--- Begin Provided material ---

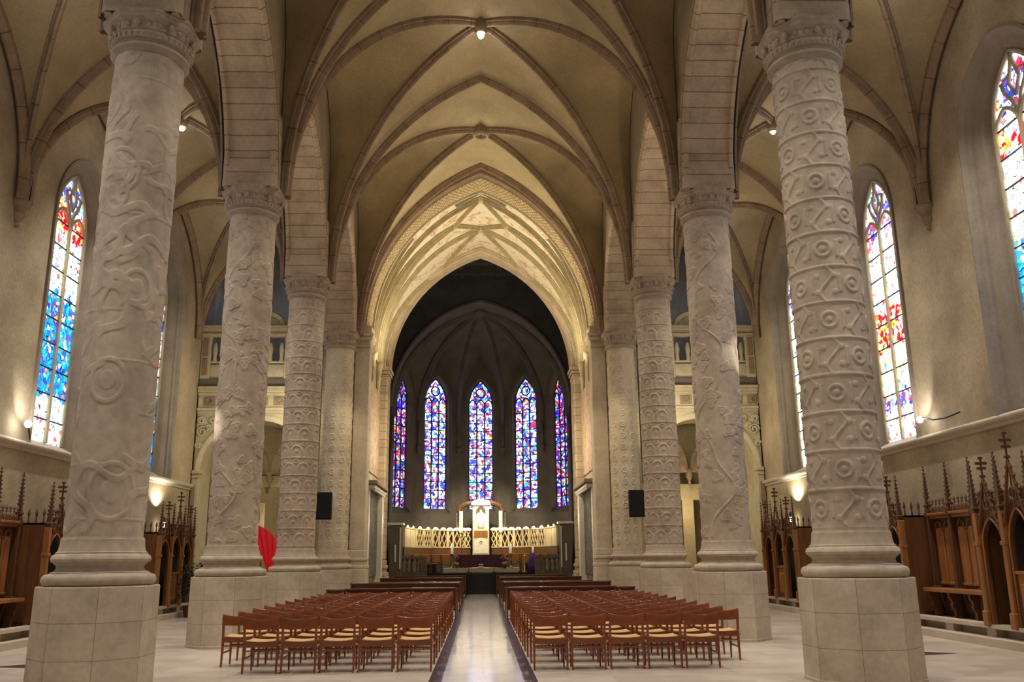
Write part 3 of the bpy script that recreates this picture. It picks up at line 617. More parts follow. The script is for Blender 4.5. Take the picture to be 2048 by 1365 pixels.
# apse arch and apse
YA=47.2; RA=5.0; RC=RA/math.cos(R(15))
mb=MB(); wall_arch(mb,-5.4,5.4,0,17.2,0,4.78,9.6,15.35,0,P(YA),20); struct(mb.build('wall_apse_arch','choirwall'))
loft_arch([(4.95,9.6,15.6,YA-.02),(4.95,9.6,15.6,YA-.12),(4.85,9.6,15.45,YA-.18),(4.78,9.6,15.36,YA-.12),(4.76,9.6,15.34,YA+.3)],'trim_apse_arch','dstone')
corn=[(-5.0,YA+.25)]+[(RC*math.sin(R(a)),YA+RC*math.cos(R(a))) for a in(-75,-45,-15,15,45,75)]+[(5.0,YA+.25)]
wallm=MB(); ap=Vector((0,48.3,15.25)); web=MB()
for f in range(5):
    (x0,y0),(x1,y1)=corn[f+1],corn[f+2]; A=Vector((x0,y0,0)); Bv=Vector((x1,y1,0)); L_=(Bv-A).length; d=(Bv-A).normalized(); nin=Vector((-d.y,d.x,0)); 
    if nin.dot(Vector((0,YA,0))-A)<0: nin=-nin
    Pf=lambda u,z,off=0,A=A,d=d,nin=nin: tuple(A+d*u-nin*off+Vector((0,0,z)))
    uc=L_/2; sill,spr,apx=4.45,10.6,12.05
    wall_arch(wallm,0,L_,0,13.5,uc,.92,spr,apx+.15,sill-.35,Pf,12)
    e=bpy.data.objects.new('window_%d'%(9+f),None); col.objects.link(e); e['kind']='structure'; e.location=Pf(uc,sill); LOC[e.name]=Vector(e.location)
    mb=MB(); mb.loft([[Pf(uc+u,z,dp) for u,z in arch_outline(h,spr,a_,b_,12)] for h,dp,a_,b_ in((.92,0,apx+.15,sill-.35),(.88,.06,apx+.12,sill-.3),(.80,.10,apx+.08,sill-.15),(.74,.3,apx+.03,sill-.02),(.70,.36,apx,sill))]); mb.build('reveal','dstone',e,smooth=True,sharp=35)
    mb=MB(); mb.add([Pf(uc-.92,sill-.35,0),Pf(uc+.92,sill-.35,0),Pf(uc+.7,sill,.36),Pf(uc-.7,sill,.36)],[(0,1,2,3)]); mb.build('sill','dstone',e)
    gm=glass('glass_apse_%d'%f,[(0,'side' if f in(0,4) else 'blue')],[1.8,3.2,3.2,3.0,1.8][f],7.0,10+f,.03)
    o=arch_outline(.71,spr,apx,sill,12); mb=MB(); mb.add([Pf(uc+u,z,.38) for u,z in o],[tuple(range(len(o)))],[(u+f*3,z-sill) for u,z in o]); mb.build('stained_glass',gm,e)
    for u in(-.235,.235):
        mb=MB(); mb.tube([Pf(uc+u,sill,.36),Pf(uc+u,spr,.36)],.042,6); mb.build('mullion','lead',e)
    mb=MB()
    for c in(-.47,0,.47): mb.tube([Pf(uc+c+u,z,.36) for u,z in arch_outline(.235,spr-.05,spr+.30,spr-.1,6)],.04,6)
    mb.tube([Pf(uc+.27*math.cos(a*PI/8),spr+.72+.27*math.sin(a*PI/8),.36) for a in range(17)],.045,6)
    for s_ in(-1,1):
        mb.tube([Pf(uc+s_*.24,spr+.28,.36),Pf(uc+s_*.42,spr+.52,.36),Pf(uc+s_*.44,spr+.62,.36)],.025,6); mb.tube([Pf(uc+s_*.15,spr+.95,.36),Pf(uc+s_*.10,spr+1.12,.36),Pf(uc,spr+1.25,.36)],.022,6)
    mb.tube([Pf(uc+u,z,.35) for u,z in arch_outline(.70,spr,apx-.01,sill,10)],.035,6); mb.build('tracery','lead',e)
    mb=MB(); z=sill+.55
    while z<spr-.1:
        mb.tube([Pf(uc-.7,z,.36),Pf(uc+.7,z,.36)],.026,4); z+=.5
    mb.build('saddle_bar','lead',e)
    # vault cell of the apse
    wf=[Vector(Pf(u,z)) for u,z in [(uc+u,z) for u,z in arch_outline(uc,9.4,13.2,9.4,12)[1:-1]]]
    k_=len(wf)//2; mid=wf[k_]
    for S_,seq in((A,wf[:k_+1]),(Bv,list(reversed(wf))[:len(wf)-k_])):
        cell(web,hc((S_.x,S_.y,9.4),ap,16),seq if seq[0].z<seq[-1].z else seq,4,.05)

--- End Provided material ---

** What the exercise asks **
Please restate the material above line by line, exactly, beginning at its first line and ending with the line that contains "YA=47.2; RA=5.0; RC=RA/math.cos(R(15))", without any pictures.

** Solution to the exercise **
Write part 3 of the bpy script that recreates this picture. It picks up at line 617. More parts follow. The script is for Blender 4.5. Take the picture to be 2048 by 1365 pixels.
# apse arch and apse
YA=47.2; RA=5.0; RC=RA/math.cos(R(15))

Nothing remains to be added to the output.